* Problem:
Retype all of the listing exactly, passing over any picture you find.

* Data lines:
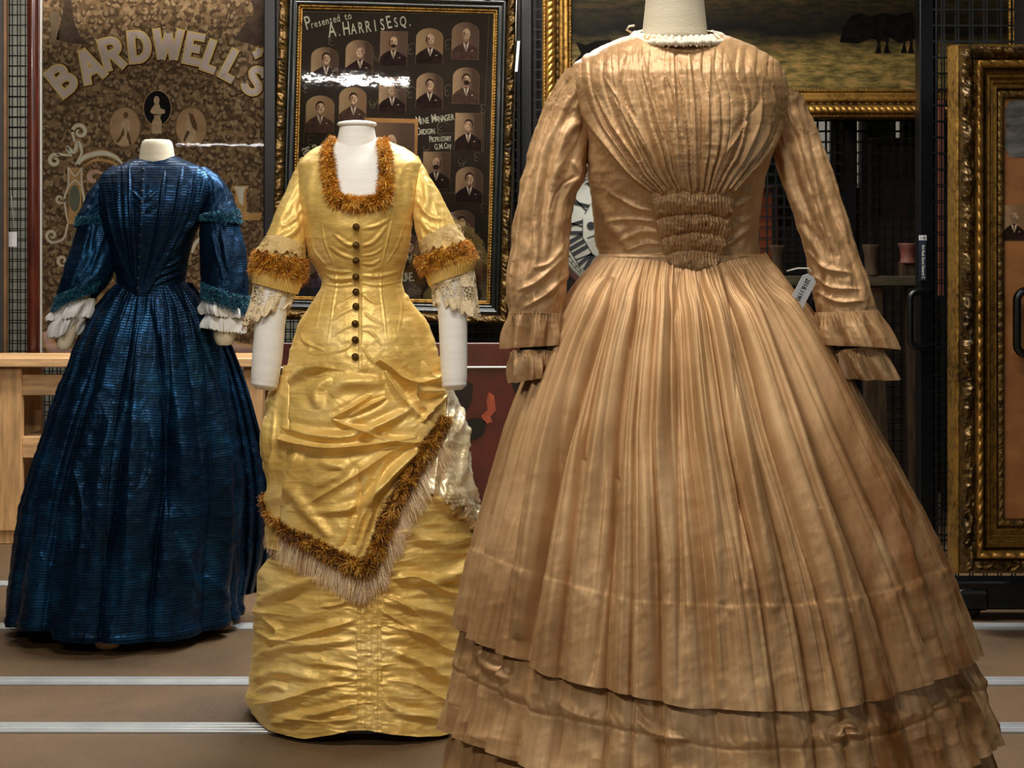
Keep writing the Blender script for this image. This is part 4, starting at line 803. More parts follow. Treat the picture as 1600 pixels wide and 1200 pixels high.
moulding('outer_edge', gw, gh, [(77 * u, .05), (80 * u, .05), (82 * u, .03), (83 * u, -.03)], G_OLD, gf, XG, carve(30, .003, 0), 400, 5)
def card_mat():
    k = NT('brown_backing'); v = k.coords((2, 1, 3)); f = k.noise(v, 3, 5); k.l(k.ramp(f, [(.3, s2l((124, 74, 30))), (.7, s2l((168, 110, 54)))]), k.b.inputs['Base Color']); k.b.inputs['Roughness'].default_value = .6; return k.m
plate_face('backing', gw + .004, gh + .004, card_mat(), gf, XG, .004)
mb = MB(); M_GR = simple('grey_sketch', (92, 90, 84), .7, vary=.45, vscale=14, stretch=(1, 1, 3)); q = [(1571, 170), (1578, 158), (1592, 156), (1612, 158), (1625, 165), (1625, 250), (1598, 246), (1578, 246), (1570, 230), (1572, 200)]
mb.plate([(X_(a, DG), Z_(b, DG)) for a, b in q], DG + .002, .001); mb.build('painted_cloud', M_GR, gf)
portrait(gf, Matrix.Identity(4), X_(1584, DG), Z_(348, DG), 34 * u, 55 * u, False, grey=1, beard=2, bgm=2, y0=DG + .001, sc_=1.25)

# ---- clock dial behind the tan dress
DC = 5.3; u = DC / F; ccx, ccz, cr = X_(968, DC), Z_(355, DC), 100 * u
ck = empty('clock_dial', (ccx, DC, ccz - cr * 1.1), 'old white clock dial with black roman numerals behind the tan dress', 'clock')
def disc(r, y, th, n=64): 
    mb = MB(); mb.lathe((0, 0, 0), [(r * .02, -th), (r * .98, -th), (r, -th * .6), (r, 0), (r * .02, 0)], n); return mb
MX = lambda y: Matrix.Translation((ccx, y, ccz)) @ Matrix.Rotation(PI / 2, 4, 'X') @ Matrix.Scale(-1, 4, (0, 0, 1))
disc(cr, 0, .008).build('face', simple('dial_white', (168, 166, 152), .55, vary=.08, vscale=14, bump=.0006, bscale=30), ck, True, MX(DC))
mb = MB(); mb.lathe((0, 0, 0), [(cr * 1.0, -.012), (cr * 1.03, -.03), (cr * 1.09, -.034), (cr * 1.12, -.01), (cr * 1.12, .02), (cr * 1.0, .02)], 64, cap=False); mb.build('rim', simple('dial_rim', (52, 26, 14), .35, coat=.4), ck, True, MX(DC))
mb = MB()
def rad(a, r0, r1, w, off=0, y=DC - .0095, w2=None):
    c, s_ = math.cos(a), math.sin(a); w2 = w if w2 is None else w2; mb.plate([(ccx + c * r0 - s_ * (off - w / 2), ccz + s_ * r0 + c * (off - w / 2)), (ccx + c * r1 - s_ * (off - w2 / 2), ccz + s_ * r1 + c * (off - w2 / 2)), (ccx + c * r1 - s_ * (off + w2 / 2), ccz + s_ * r1 + c * (off + w2 / 2)), (ccx + c * r0 - s_ * (off + w / 2), ccz + s_ * r0 + c * (off + w / 2))], y, .001)
NUM = ['XII', 'I', 'II', 'III', 'IIII', 'V', 'VI', 'VII', 'VIII', 'IX', 'X', 'XI']
for h_, s_ in enumerate(NUM):
    a = PI / 2 - h_ * PI / 6; wd = {'I': 1., 'V': 1.9, 'X': 1.9}; tot = sum(wd[c] for c in s_); o_ = tot / 2; kk = .062 * cr
    for c in s_:
        o_ -= wd[c] / 2; off = o_ * kk * 1.55; r0, r1 = .58 * cr, .85 * cr
        if c == 'I': rad(a, r0, r1, kk, off)
        else:
            ds = kk * .62
            def sl(o0, o1, w):
                c_, sn = math.cos(a), math.sin(a); mb.plate([(ccx + c_ * r - sn * o, ccz + sn * r + c_ * o) for r, o in ((r0, o0 - w / 2), (r1, o1 - w / 2), (r1, o1 + w / 2), (r0, o0 + w / 2))], DC - .0095, .001)
            if c == 'V': sl(off, off + ds * 1.2, kk * .9); sl(off, off - ds * 1.2, kk * .4)
            else: sl(off - ds, off + ds, kk * .9); sl(off + ds, off - ds, kk * .4)
        for r in (r0, r1): rad(a, r - .006 * cr, r + .006 * cr, kk * wd[c] * 1.5, off)
        o_ -= wd[c] / 2
mb.build('numerals', M_INK, ck)
mb = MB()
for k in range(60): rad(k * PI / 30, .905 * cr, .94 * cr, .012 * cr * (2.2 if k % 5 == 0 else 1))
for r in (.9, .945): mb.ribbon(ell(ccx, ccz, r * cr, r * cr, 72) + [(ccx + r * cr, ccz)], .008 * cr, DC - .0095)
mb.build('minute_track', M_INK, ck)
mb = MB(); rad(math.radians(199), -.1 * cr, .54 * cr, .06 * cr, y=DC - .016, w2=.02 * cr); mb.build('hand', M_INK, ck)
mb = MB(); rad(math.radians(20), -.1 * cr, .86 * cr, .05 * cr, y=DC - .019, w2=.015 * cr); mb.build('hand', M_INK, ck)
mb = MB(); mb.lathe((0, 0, 0), [(.001, -.024), (.05 * cr, -.024), (.085 * cr, -.016), (.085 * cr, -.009), (.001, -.009)], 20); mb.build('hub', M_BLK, ck, True, MX(DC))
mb = MB(); mb.plate(ell(X_(923, DC), Z_(353, DC), 6.5 * u, 6.5 * u), DC - .0095, .001); mb.build('winding_hole', M_INK, ck)
mb = MB(); mb.box((ccx - .012, DC + .02, ccz + cr * .8), (ccx + .012, 6.27, ccz + cr * .82)); mb.build('hanging_bracket', M_STEEL, ck)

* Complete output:
Keep writing the Blender script for this image. This is part 4, starting at line 803. More parts follow. Treat the picture as 1600 pixels wide and 1200 pixels high.
moulding('outer_edge', gw, gh, [(77 * u, .05), (80 * u, .05), (82 * u, .03), (83 * u, -.03)], G_OLD, gf, XG, carve(30, .003, 0), 400, 5)
def card_mat():
    k = NT('brown_backing'); v = k.coords((2, 1, 3)); f = k.noise(v, 3, 5); k.l(k.ramp(f, [(.3, s2l((124, 74, 30))), (.7, s2l((168, 110, 54)))]), k.b.inputs['Base Color']); k.b.inputs['Roughness'].default_value = .6; return k.m
plate_face('backing', gw + .004, gh + .004, card_mat(), gf, XG, .004)
mb = MB(); M_GR = simple('grey_sketch', (92, 90, 84), .7, vary=.45, vscale=14, stretch=(1, 1, 3)); q = [(1571, 170), (1578, 158), (1592, 156), (1612, 158), (1625, 165), (1625, 250), (1598, 246), (1578, 246), (1570, 230), (1572, 200)]
mb.plate([(X_(a, DG), Z_(b, DG)) for a, b in q], DG + .002, .001); mb.build('painted_cloud', M_GR, gf)
portrait(gf, Matrix.Identity(4), X_(1584, DG), Z_(348, DG), 34 * u, 55 * u, False, grey=1, beard=2, bgm=2, y0=DG + .001, sc_=1.25)

# ---- clock dial behind the tan dress
DC = 5.3; u = DC / F; ccx, ccz, cr = X_(968, DC), Z_(355, DC), 100 * u
ck = empty('clock_dial', (ccx, DC, ccz - cr * 1.1), 'old white clock dial with black roman numerals behind the tan dress', 'clock')
def disc(r, y, th, n=64): 
    mb = MB(); mb.lathe((0, 0, 0), [(r * .02, -th), (r * .98, -th), (r, -th * .6), (r, 0), (r * .02, 0)], n); return mb
MX = lambda y: Matrix.Translation((ccx, y, ccz)) @ Matrix.Rotation(PI / 2, 4, 'X') @ Matrix.Scale(-1, 4, (0, 0, 1))
disc(cr, 0, .008).build('face', simple('dial_white', (168, 166, 152), .55, vary=.08, vscale=14, bump=.0006, bscale=30), ck, True, MX(DC))
mb = MB(); mb.lathe((0, 0, 0), [(cr * 1.0, -.012), (cr * 1.03, -.03), (cr * 1.09, -.034), (cr * 1.12, -.01), (cr * 1.12, .02), (cr * 1.0, .02)], 64, cap=False); mb.build('rim', simple('dial_rim', (52, 26, 14), .35, coat=.4), ck, True, MX(DC))
mb = MB()
def rad(a, r0, r1, w, off=0, y=DC - .0095, w2=None):
    c, s_ = math.cos(a), math.sin(a); w2 = w if w2 is None else w2; mb.plate([(ccx + c * r0 - s_ * (off - w / 2), ccz + s_ * r0 + c * (off - w / 2)), (ccx + c * r1 - s_ * (off - w2 / 2), ccz + s_ * r1 + c * (off - w2 / 2)), (ccx + c * r1 - s_ * (off + w2 / 2), ccz + s_ * r1 + c * (off + w2 / 2)), (ccx + c * r0 - s_ * (off + w / 2), ccz + s_ * r0 + c * (off + w / 2))], y, .001)
NUM = ['XII', 'I', 'II', 'III', 'IIII', 'V', 'VI', 'VII', 'VIII', 'IX', 'X', 'XI']
for h_, s_ in enumerate(NUM):
    a = PI / 2 - h_ * PI / 6; wd = {'I': 1., 'V': 1.9, 'X': 1.9}; tot = sum(wd[c] for c in s_); o_ = tot / 2; kk = .062 * cr
    for c in s_:
        o_ -= wd[c] / 2; off = o_ * kk * 1.55; r0, r1 = .58 * cr, .85 * cr
        if c == 'I': rad(a, r0, r1, kk, off)
        else:
            ds = kk * .62
            def sl(o0, o1, w):
                c_, sn = math.cos(a), math.sin(a); mb.plate([(ccx + c_ * r - sn * o, ccz + sn * r + c_ * o) for r, o in ((r0, o0 - w / 2), (r1, o1 - w / 2), (r1, o1 + w / 2), (r0, o0 + w / 2))], DC - .0095, .001)
            if c == 'V': sl(off, off + ds * 1.2, kk * .9); sl(off, off - ds * 1.2, kk * .4)
            else: sl(off - ds, off + ds, kk * .9); sl(off + ds, off - ds, kk * .4)
        for r in (r0, r1): rad(a, r - .006 * cr, r + .006 * cr, kk * wd[c] * 1.5, off)
        o_ -= wd[c] / 2
mb.build('numerals', M_INK, ck)
mb = MB()
for k in range(60): rad(k * PI / 30, .905 * cr, .94 * cr, .012 * cr * (2.2 if k % 5 == 0 else 1))
for r in (.9, .945): mb.ribbon(ell(ccx, ccz, r * cr, r * cr, 72) + [(ccx + r * cr, ccz)], .008 * cr, DC - .0095)
mb.build('minute_track', M_INK, ck)
mb = MB(); rad(math.radians(199), -.1 * cr, .54 * cr, .06 * cr, y=DC - .016, w2=.02 * cr); mb.build('hand', M_INK, ck)
mb = MB(); rad(math.radians(20), -.1 * cr, .86 * cr, .05 * cr, y=DC - .019, w2=.015 * cr); mb.build('hand', M_INK, ck)
mb = MB(); mb.lathe((0, 0, 0), [(.001, -.024), (.05 * cr, -.024), (.085 * cr, -.016), (.085 * cr, -.009), (.001, -.009)], 20); mb.build('hub', M_BLK, ck, True, MX(DC))
mb = MB(); mb.plate(ell(X_(923, DC), Z_(353, DC), 6.5 * u, 6.5 * u), DC - .0095, .001); mb.build('winding_hole', M_INK, ck)
mb = MB(); mb.box((ccx - .012, DC + .02, ccz + cr * .8), (ccx + .012, 6.27, ccz + cr * .82)); mb.build('hanging_bracket', M_STEEL, ck)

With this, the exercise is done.